#### What to produce:
Everything in the listing except the pictures should be written out exactly.

### Recorded data ###

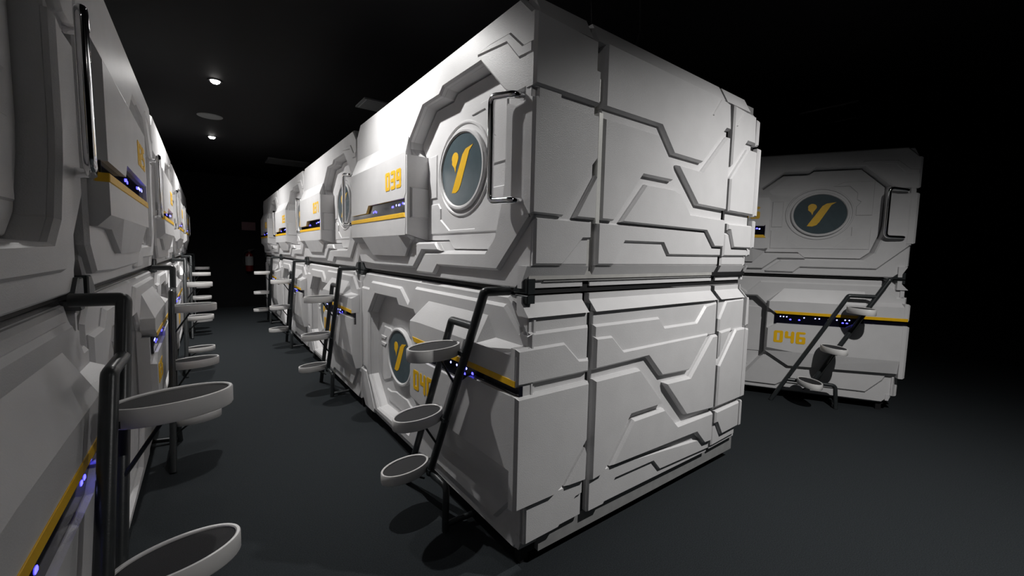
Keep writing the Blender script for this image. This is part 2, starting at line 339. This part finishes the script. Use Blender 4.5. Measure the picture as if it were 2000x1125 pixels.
# ------------------------------------------------------------------ lower pod
OPL = [(.377, .880), (.800, .886), (.837, .845), (1.074, .845), (1.12, .80), (1.175, .745), (1.175, .30), (1.0, .055), (.412, .040), (.200, .236), (.215, .727)]
def lower_pod(root, txt, end):
    zb = -Z0; mp = FR(zb); n_ = lambda nm, bm, m_=WHITE: new(nm, bm, m_, root)
    out = [(.13, -.05), (2.09, -.05), (2.166, .028), (2.168, .955), (2.105, 1.030), (.095, 1.030), (.035, .955), (.035, .03)]
    n_('front_shell', SL(mp, [out, OPL], .045, .15, .005, .006, hole_back=.02))
    L1 = [(.13, -.045), (2.09, -.045), (2.160, .030), (2.176, .20), (2.176, .952), (2.113, .957), (2.020, 1.028), (.12, 1.028), (.03, .955), (.03, .05)]
    n_('front_plate', SL(mp, [L1, OPL], .028, .05, .010, .012))
    L2 = [(.05, .275), (.150, .275), (.355, -.004), (1.28, -.004), (1.33, .030), (1.965, .030), (2.08, .155), (2.10, .20), (2.188, .20), (2.188, .893), (2.123, .893), (2.014, .991), (1.097, .991), (.99, .886),
          (.93, .930), (.868, .973), (.29, .973), (.235, .915), (.05, .915)]
    n_('front_plate', SL(mp, [L2, OPL], .012, .032, .012, .012))
    n_('front_plate', SL(mp, [[(.022, .255), (.165, .258), (.355, .010), (.34, -.03), (.13, -.035), (.03, .07)]], .010, .032, .008, .010))
    DO = offs(OPL if area(OPL) > 0 else OPL[::-1], .004)
    door = n_('door', SL(mp, [DO], .092, .12, .004, .004))
    for l in ([(.36, .64), (.50, .64), (.55, .60), (.55, .34), (.50, .27), (.36, .22), (.27, .27), (.27, .55)],
              [(.42, .175), (.50, .175), (.60, .20), (.80, .20), (.86, .175), (1.05, .175), (.95, .09), (.45, .09)],
              [(.92, .74), (1.14, .74), (1.14, .30), (.96, .30), (1.00, .40), (1.00, .60)]):
        new('door_panel', SL(mp, [l], .084, .096, .006, .006), WHITE, door)
    for z in (.54, .49): new('door_panel', SL(mp, [[(.31, z), (.40, z), (.42, z+.025), (.31, z+.025)]], .078, .086, .004, .004), WHITE, door)
    emblem(door, mp, .70, .475, .203, .178, .080)
    bm = bmesh.new()
    loft(bm, mp, [(1.235, .695), (1.172, .745), (1.172, .806), (1.30, .812), (1.895, .812), (1.965, .812), (2.186, .812), (2.186, .695)], -.05,
         [(1.235, .695), (1.166, .745), (1.162, .806), (1.295, .932), (1.895, .934), (1.960, .842), (2.186, .842), (2.186, .695)], .014)
    loft(bm, mp, [(1.175, .370), (1.175, .550), (1.245, .603), (1.765, .606), (1.832, .650), (2.186, .652), (2.186, .352), (1.385, .345)], -.05,
         [(1.166, .335), (1.166, .555), (1.245, .606), (1.765, .608), (1.832, .652), (2.186, .655), (2.186, .235), (1.362, .208)], -.022)
    slab(bm, mp, [[(1.166, .335), (1.166, .70), (2.185, .70), (2.185, .235), (1.362, .208)]], -.022, .03, .0, .002)
    cp = n_('control_panel', bm)
    new('yellow_stripe', SL(mp, [[(1.235, .695), (2.184, .693), (2.184, .719), (1.212, .721)]], -.0525, -.02, .001, .001), YELLOW, cp)['label'] = 'yellow stripe above the display'
    dp = new('display', SL(mp, [[(1.225, .600), (2.186, .600), (2.186, .6945), (1.225, .6945)]], -.034, -.015, .001, .001), GLASS, root)
    dp['label'] = 'black glass display strip with blue symbols'
    icons(dp, mp, ICON_L, -.0345, .0070)
    number(cp, txt, mp, 1.225, .425, .075, .112, -.05, .013)
    n_('pod_casing', BX(.05, 2.145, .12, 1.79, .06, 1.10), CASE)
    for s0 in (0, 1):
        q = [(2.084, 1.040), (2.122, 1.008), (2.166, 1.008), (2.166, 1.040)]
        if not s0: q = [(2.2-a, b) for a, b in q]
        n_('corner_bracket', SL(mp, [q], .012, .050, .003, .003), RAIL)['label'] = 'dark grey corner bracket'
    n_('base_frame', BX(.09, 2.12, .07, 1.78, .055, .095), DARKGAP)
    for x in (.10, 2.06):
        for y in (.06, 1.62):
            n_('leg', BX(x, x+.04, y, y+.04, 0, .075), DARKGAP)
    if end: lower_end(root)
    else:
        n_('side_panel', SL(EN(zb), [[(.03, -.03), (1.78, -.03), (1.78, 1.0), (.03, 1.0)]], .03, .06, .01, .01), WHITE)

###

#### Final answer:
Keep writing the Blender script for this image. This is part 2, starting at line 339. This part finishes the script. Use Blender 4.5. Measure the picture as if it were 2000x1125 pixels.
# ------------------------------------------------------------------ lower pod
OPL = [(.377, .880), (.800, .886), (.837, .845), (1.074, .845), (1.12, .80), (1.175, .745), (1.175, .30), (1.0, .055), (.412, .040), (.200, .236), (.215, .727)]
def lower_pod(root, txt, end):
    zb = -Z0; mp = FR(zb); n_ = lambda nm, bm, m_=WHITE: new(nm, bm, m_, root)
    out = [(.13, -.05), (2.09, -.05), (2.166, .028), (2.168, .955), (2.105, 1.030), (.095, 1.030), (.035, .955), (.035, .03)]
    n_('front_shell', SL(mp, [out, OPL], .045, .15, .005, .006, hole_back=.02))
    L1 = [(.13, -.045), (2.09, -.045), (2.160, .030), (2.176, .20), (2.176, .952), (2.113, .957), (2.020, 1.028), (.12, 1.028), (.03, .955), (.03, .05)]
    n_('front_plate', SL(mp, [L1, OPL], .028, .05, .010, .012))
    L2 = [(.05, .275), (.150, .275), (.355, -.004), (1.28, -.004), (1.33, .030), (1.965, .030), (2.08, .155), (2.10, .20), (2.188, .20), (2.188, .893), (2.123, .893), (2.014, .991), (1.097, .991), (.99, .886),
          (.93, .930), (.868, .973), (.29, .973), (.235, .915), (.05, .915)]
    n_('front_plate', SL(mp, [L2, OPL], .012, .032, .012, .012))
    n_('front_plate', SL(mp, [[(.022, .255), (.165, .258), (.355, .010), (.34, -.03), (.13, -.035), (.03, .07)]], .010, .032, .008, .010))
    DO = offs(OPL if area(OPL) > 0 else OPL[::-1], .004)
    door = n_('door', SL(mp, [DO], .092, .12, .004, .004))
    for l in ([(.36, .64), (.50, .64), (.55, .60), (.55, .34), (.50, .27), (.36, .22), (.27, .27), (.27, .55)],
              [(.42, .175), (.50, .175), (.60, .20), (.80, .20), (.86, .175), (1.05, .175), (.95, .09), (.45, .09)],
              [(.92, .74), (1.14, .74), (1.14, .30), (.96, .30), (1.00, .40), (1.00, .60)]):
        new('door_panel', SL(mp, [l], .084, .096, .006, .006), WHITE, door)
    for z in (.54, .49): new('door_panel', SL(mp, [[(.31, z), (.40, z), (.42, z+.025), (.31, z+.025)]], .078, .086, .004, .004), WHITE, door)
    emblem(door, mp, .70, .475, .203, .178, .080)
    bm = bmesh.new()
    loft(bm, mp, [(1.235, .695), (1.172, .745), (1.172, .806), (1.30, .812), (1.895, .812), (1.965, .812), (2.186, .812), (2.186, .695)], -.05,
         [(1.235, .695), (1.166, .745), (1.162, .806), (1.295, .932), (1.895, .934), (1.960, .842), (2.186, .842), (2.186, .695)], .014)
    loft(bm, mp, [(1.175, .370), (1.175, .550), (1.245, .603), (1.765, .606), (1.832, .650), (2.186, .652), (2.186, .352), (1.385, .345)], -.05,
         [(1.166, .335), (1.166, .555), (1.245, .606), (1.765, .608), (1.832, .652), (2.186, .655), (2.186, .235), (1.362, .208)], -.022)
    slab(bm, mp, [[(1.166, .335), (1.166, .70), (2.185, .70), (2.185, .235), (1.362, .208)]], -.022, .03, .0, .002)
    cp = n_('control_panel', bm)
    new('yellow_stripe', SL(mp, [[(1.235, .695), (2.184, .693), (2.184, .719), (1.212, .721)]], -.0525, -.02, .001, .001), YELLOW, cp)['label'] = 'yellow stripe above the display'
    dp = new('display', SL(mp, [[(1.225, .600), (2.186, .600), (2.186, .6945), (1.225, .6945)]], -.034, -.015, .001, .001), GLASS, root)
    dp['label'] = 'black glass display strip with blue symbols'
    icons(dp, mp, ICON_L, -.0345, .0070)
    number(cp, txt, mp, 1.225, .425, .075, .112, -.05, .013)
    n_('pod_casing', BX(.05, 2.145, .12, 1.79, .06, 1.10), CASE)
    for s0 in (0, 1):
        q = [(2.084, 1.040), (2.122, 1.008), (2.166, 1.008), (2.166, 1.040)]
        if not s0: q = [(2.2-a, b) for a, b in q]
        n_('corner_bracket', SL(mp, [q], .012, .050, .003, .003), RAIL)['label'] = 'dark grey corner bracket'
    n_('base_frame', BX(.09, 2.12, .07, 1.78, .055, .095), DARKGAP)
    for x in (.10, 2.06):
        for y in (.06, 1.62):
            n_('leg', BX(x, x+.04, y, y+.04, 0, .075), DARKGAP)
    if end: lower_end(root)
    else:
        n_('side_panel', SL(EN(zb), [[(.03, -.03), (1.78, -.03), (1.78, 1.0), (.03, 1.0)]], .03, .06, .01, .01), WHITE)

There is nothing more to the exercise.